Se no ideário de muitos a arte deveria servir ao entretenimento, ou mesmo a fuga dos problemas cotidianos, cabe aqui a pergunta: Existiria arte sem política? Ou, a arte pode ser amputada de sua faceta política? Se a estas questões supomos uma resposta afirmativa, corremos o risco de nos alienarmos ao discurso que muitas vezes sustenta determinadas formas de produção “artística”, pois até a produção que favorece uma “despolitização” ou um “desengajamento” social, já é por si só política pela ação de exercer algum controle sobre os ideais e os conceitos de mundo das coletividades, retirando-lhes uma possibilidade de “empoderamento”.Se a arte parece mais preocupada com o espetáculo, com a decoração e o entretenimento fácil e vazio, corre o risco servir a despolitização e ao controle.  A produção artística pode servir tanto a resistência singularizante de comunidades que reafirmam sua identidade autoral, quanto ao mercado. Podemos notar a grande procura de estímulos fáceis e novidades inebriantes, onde a arte ganha status de bem de consumo. As marcas procuram cada vez mais associar seus emblemas a produtos-arte e o novo consumidor acredita estar agregando valor a sua imagem pública. Poderíamos dizer que este processo favorece a popularização da arte, o que seria positivo, no entanto o que observamos é a banalização de uma imagética cada vez mais saturada e vazia, que se poderia servir a reflexão ou ao “empoderamento”, acaba por favorecer mais um consumo de símbolos desprovido de sentido.

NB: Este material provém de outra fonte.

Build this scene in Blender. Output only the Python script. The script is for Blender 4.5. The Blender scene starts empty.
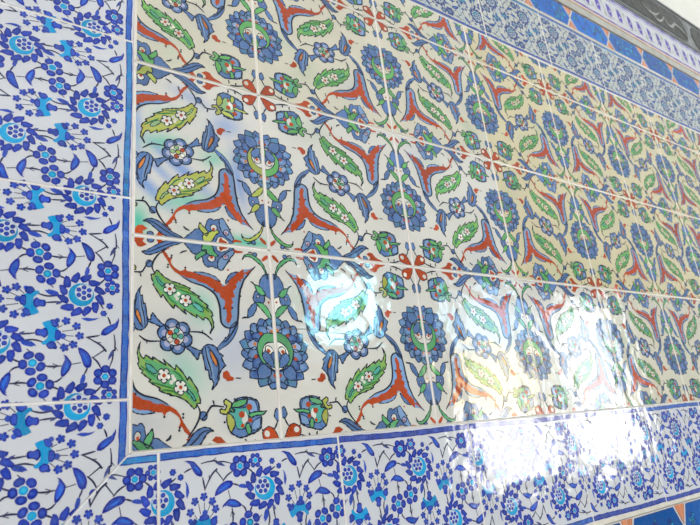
import bpy, math, random
import numpy as np
from mathutils import Matrix, Vector
from mathutils.geometry import tessellate_polygon
sc=bpy.context.scene; COL=sc.collection
S=.25                     # edge of one panel tile in metres
Z0=2.364                  # height of grid row 0
def W(u,v,y=0.): return Vector((u*S,y,Z0-v*S))
# ---------------------------------------------------------------- camera
FPX=567.74
R=Matrix(((0.82377691,0.10923122,-0.55629142),(0.09175759,0.94263398,0.32096997),(0.55943913,-0.31545162,0.76649731)))
cp=(-0.36413842,3.05479975,-2.56454419)
cam=bpy.data.cameras.new('camera'); co=bpy.data.objects.new('camera',cam); COL.objects.link(co); sc.camera=co
cam.sensor_width=36; cam.lens=36*FPX/700; cam.dof.use_dof=True; cam.dof.focus_distance=.80; cam.dof.aperture_fstop=9.0; cam.clip_start=.02; cam.clip_end=200
def axis(i,s):            # tile axes (u, v down, into the wall) -> world
    r=R[i]; return Vector((r[0]*s,r[2]*s,-r[1]*s))
M=Matrix.Identity(4)
for i,s in ((0,1),(1,-1),(2,-1)):
    a=axis(i,s)
    for k in range(3): M[k][i]=a[k]
M.translation=Vector((cp[0]*S,cp[2]*S,Z0-cp[1]*S)); co.matrix_world=M
# ---------------------------------------------------------------- world, light, exposure
w=bpy.data.worlds.new('sky'); sc.world=w; w.use_nodes=True
nt=w.node_tree; bg=nt.nodes['Background']
tc=nt.nodes.new('ShaderNodeTexCoord'); sx=nt.nodes.new('ShaderNodeSeparateXYZ'); rp=nt.nodes.new('ShaderNodeValToRGB')
nt.links.new(tc.outputs['Generated'],sx.inputs[0]); nt.links.new(sx.outputs['Z'],rp.inputs[0]); nt.links.new(rp.outputs[0],bg.inputs[0])
rp.color_ramp.elements[0].color=(.36,.37,.38,1); rp.color_ramp.elements[0].position=0.
rp.color_ramp.elements[1].color=(.50,.52,.55,1); rp.color_ramp.elements[1].position=.45
bg.inputs[1].default_value=1.0
sl=bpy.data.lights.new('soft_sun','SUN'); sl.energy=2.75; sl.angle=math.radians(50); sl.color=(1,.97,.92)
so=bpy.data.objects.new('soft_sun',sl); COL.objects.link(so); so.rotation_euler=Vector((-.75,-.95,.75)).to_track_quat('Z','Y').to_euler()
vs=sc.view_settings; vs.view_transform='Standard'; vs.look='None'; vs.gamma=1; vs.use_curve_mapping=False; vs.exposure=0.0
# ---------------------------------------------------------------- materials
def new_mat(name):
    m=bpy.data.materials.new(name); m.use_nodes=True; n=m.node_tree
    return m,n,n.nodes['Principled BSDF']
def N(n,t,**k):
    x=n.nodes.new(t)
    for a,b in k.items(): setattr(x,a,b)
    return x
def glazed(name,bump=1.0,rough=.09,ior=1.55,attr=True,base=(.8,.8,.8,1),speck=.0):
    m,n,p=new_mat(name); L=n.links.new
    g=N(n,'ShaderNodeNewGeometry')
    if attr:
        a=N(n,'ShaderNodeVertexColor',layer_name='pigment')
        n1=N(n,'ShaderNodeTexNoise'); n1.inputs['Scale'].default_value=95; n1.inputs['Detail'].default_value=3; L(g.outputs['Position'],n1.inputs['Vector'])
        n2=N(n,'ShaderNodeTexNoise'); n2.inputs['Scale'].default_value=420; n2.inputs['Detail'].default_value=2; L(g.outputs['Position'],n2.inputs['Vector'])
        ad=N(n,'ShaderNodeMath',operation='ADD'); L(n1.outputs[0],ad.inputs[0]); L(n2.outputs[0],ad.inputs[1])
        mr=N(n,'ShaderNodeMapRange'); mr.inputs[1].default_value=.7; mr.inputs[2].default_value=1.3; mr.inputs[3].default_value=.0; mr.inputs[4].default_value=.26; L(ad.outputs[0],mr.inputs[0])
        ml=N(n,'ShaderNodeMath',operation='MULTIPLY'); L(mr.outputs[0],ml.inputs[0]); L(a.outputs['Alpha'],ml.inputs[1])
        mx=N(n,'ShaderNodeMix',data_type='RGBA'); mx.inputs['B'].default_value=(.45,.50,.55,1); L(ml.outputs[0],mx.inputs['Factor']); L(a.outputs['Color'],mx.inputs['A'])
        # faint pale clouds in the whole glaze
        n3=N(n,'ShaderNodeTexNoise'); n3.inputs['Scale'].default_value=9; n3.inputs['Detail'].default_value=3; L(g.outputs['Position'],n3.inputs['Vector'])
        m3=N(n,'ShaderNodeMapRange'); m3.inputs[1].default_value=.3; m3.inputs[2].default_value=.7; m3.inputs[3].default_value=.93; m3.inputs[4].default_value=1.04; L(n3.outputs[0],m3.inputs[0])
        vm=N(n,'ShaderNodeVectorMath',operation='SCALE'); L(mx.outputs['Result'],vm.inputs[0]); L(m3.outputs[0],vm.inputs['Scale'])
        L(vm.outputs[0],p.inputs['Base Color'])
    else:
        p.inputs['Base Color'].default_value=base
    p.inputs['Roughness'].default_value=rough; p.inputs['IOR'].default_value=ior
    b1=N(n,'ShaderNodeTexNoise'); b1.inputs['Scale'].default_value=22; b1.inputs['Detail'].default_value=2; L(g.outputs['Position'],b1.inputs['Vector'])
    b2=N(n,'ShaderNodeTexNoise'); b2.inputs['Scale'].default_value=150; b2.inputs['Detail'].default_value=2; L(g.outputs['Position'],b2.inputs['Vector'])
    B1=N(n,'ShaderNodeBump'); B1.inputs['Strength'].default_value=1; B1.inputs['Distance'].default_value=.0014*bump; L(b1.outputs[0],B1.inputs['Height'])
    B2=N(n,'ShaderNodeBump'); B2.inputs['Strength'].default_value=1; B2.inputs['Distance'].default_value=.00010*bump; L(b2.outputs[0],B2.inputs['Height']); L(B1.outputs[0],B2.inputs['Normal'])
    L(B2.outputs[0],p.inputs['Normal'])
    return m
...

Grafite de Banksy, do projeto "Better Out Than In"

       Hoje, até as cidades parecem estar à venda, cada vez mais adaptadas e enfeitadas aos visitantes, com grandes eventos esportivos e culturais que muitas vezes não apresentam nenhum impacto sobre os reais problemas da cidade. A participação dos sujeitos sobre estas grandes estruturas efêmeras é fugaz, pois o projeto cidade-espetáculo não favorece a criação de vínculos significativos na comunidade e no espaço-histórico. Não sem motivo assistimos a isso, a cidade-espetáculo serve ao capital, não a comunidade, assim como certas modalidades de arte, retiram do sujeito oportunidade de refletir, compreender e criticar formas de vida. Em outras palavras, a arte pode acabar por servir como “aparelho ideológico” do estado, como afirma Bourdieu, e mesmo das grandes corporações.Encontramos muitas vezes uma barreira ideológica que tenta retirar dos pobres, suburbanos, loucos e outros a possibilidade de fazer arte. Como se para criar ou refletir arte precisássemos do aval da academia. A academia não criou a arte, apesar de tentar levar para si os créditos da genialidade de alguns. Se a arte tem um dono, esse dono é o povo, a multiplicidade criativa está cada vez mais rara nos domínios que excluem a diferença como valor fundamental.

         A ideia de capital cultural precisa ser flexibilizada afim de atender a arte produzida pelas minorias, nos guetos, favelas, nos hospitais. A arte que serve a pessoa, aos grupos, pode ser aquela mais simples e despretensiosa, que vai resgatar os discursos dos esquecidos e resistir a massificação das subjetividades, fazendo repensar papéis sociais, possibilidades de vida, questões de gênero, ou qualquer outra reflexão que estimule autoria e não a compra de modelos de vida pré-prontos. Podemos citar muitos focos de resistência, como a batalha de passinho, o Museu de Imagens do Inconsciente, as Universidades Populares, Ler é Abraçar, Banksy, o Tá na Rua e muitos e muitos outros...Deixo uma pergunta ao leitor: Qual arte merece sua atenção?